# [WORK TO BE COMPLETED]
Set down the material exactly as given, please, from its first line through the line that includes "from mathutils import Vector, Matrix".

* Begin SOURCE MATERIAL *

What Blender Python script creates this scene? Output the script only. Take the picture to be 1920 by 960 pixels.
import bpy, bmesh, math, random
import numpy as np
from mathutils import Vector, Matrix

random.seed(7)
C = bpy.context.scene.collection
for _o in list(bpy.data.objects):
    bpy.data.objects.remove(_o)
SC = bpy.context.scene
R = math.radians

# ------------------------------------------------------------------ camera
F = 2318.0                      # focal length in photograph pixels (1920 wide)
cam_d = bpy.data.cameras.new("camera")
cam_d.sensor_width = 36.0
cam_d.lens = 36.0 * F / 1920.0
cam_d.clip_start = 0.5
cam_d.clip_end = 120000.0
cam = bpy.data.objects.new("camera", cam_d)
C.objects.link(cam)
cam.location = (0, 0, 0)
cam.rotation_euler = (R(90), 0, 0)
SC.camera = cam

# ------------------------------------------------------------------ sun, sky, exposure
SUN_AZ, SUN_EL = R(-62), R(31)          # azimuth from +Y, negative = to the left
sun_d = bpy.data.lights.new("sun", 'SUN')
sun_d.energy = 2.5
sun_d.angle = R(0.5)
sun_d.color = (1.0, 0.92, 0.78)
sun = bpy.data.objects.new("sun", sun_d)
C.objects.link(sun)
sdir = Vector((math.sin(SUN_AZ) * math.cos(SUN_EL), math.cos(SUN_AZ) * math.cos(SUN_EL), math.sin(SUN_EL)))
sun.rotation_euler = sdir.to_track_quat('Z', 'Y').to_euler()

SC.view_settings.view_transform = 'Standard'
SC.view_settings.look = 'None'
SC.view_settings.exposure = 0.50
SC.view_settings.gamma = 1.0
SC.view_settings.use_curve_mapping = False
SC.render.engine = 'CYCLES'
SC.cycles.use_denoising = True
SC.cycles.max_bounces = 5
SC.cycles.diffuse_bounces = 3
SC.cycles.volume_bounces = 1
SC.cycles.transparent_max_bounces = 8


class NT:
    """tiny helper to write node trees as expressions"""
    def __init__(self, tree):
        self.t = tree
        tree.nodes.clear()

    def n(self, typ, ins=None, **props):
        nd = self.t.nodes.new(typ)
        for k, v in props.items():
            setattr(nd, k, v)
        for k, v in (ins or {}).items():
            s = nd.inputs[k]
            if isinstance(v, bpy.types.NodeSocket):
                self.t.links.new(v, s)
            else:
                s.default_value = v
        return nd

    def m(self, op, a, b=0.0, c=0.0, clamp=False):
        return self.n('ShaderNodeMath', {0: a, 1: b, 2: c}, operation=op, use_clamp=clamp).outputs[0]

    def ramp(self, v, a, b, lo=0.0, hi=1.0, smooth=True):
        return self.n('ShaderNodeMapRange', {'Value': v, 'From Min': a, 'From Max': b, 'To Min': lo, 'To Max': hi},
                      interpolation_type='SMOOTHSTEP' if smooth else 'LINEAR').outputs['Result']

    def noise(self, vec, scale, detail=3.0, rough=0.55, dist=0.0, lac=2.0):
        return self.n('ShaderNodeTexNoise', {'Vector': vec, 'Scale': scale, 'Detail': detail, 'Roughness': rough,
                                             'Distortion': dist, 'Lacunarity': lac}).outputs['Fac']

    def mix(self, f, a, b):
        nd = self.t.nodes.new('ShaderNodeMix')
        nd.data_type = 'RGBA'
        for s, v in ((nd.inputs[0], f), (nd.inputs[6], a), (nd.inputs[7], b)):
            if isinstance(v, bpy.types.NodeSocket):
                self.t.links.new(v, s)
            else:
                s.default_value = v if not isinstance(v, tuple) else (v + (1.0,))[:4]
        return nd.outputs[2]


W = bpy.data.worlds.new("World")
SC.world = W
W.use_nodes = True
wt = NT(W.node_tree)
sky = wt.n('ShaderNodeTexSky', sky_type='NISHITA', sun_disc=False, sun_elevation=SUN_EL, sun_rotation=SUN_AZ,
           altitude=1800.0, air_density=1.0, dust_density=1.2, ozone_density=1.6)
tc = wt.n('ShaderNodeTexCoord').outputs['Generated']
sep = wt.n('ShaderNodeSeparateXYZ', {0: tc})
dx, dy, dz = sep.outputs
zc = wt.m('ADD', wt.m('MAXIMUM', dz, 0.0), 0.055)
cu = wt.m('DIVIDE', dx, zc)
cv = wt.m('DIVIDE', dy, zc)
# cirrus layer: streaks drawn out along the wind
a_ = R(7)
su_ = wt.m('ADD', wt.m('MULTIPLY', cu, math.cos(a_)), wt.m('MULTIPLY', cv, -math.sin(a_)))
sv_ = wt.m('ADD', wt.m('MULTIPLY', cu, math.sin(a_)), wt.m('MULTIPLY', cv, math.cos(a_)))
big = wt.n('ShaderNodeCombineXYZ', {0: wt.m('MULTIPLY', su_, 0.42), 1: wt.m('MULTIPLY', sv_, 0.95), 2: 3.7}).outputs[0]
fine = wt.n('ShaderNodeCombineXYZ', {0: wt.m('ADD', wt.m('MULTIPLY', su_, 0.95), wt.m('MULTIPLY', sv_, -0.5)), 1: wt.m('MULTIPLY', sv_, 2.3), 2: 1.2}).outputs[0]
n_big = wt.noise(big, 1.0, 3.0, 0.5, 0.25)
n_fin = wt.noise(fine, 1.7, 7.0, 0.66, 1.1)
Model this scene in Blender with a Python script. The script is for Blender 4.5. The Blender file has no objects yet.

* End SOURCE MATERIAL *

# [RESULT OF THIS TASK]
What Blender Python script creates this scene? Output the script only. Take the picture to be 1920 by 960 pixels.
import bpy, bmesh, math, random
import numpy as np
from mathutils import Vector, Matrix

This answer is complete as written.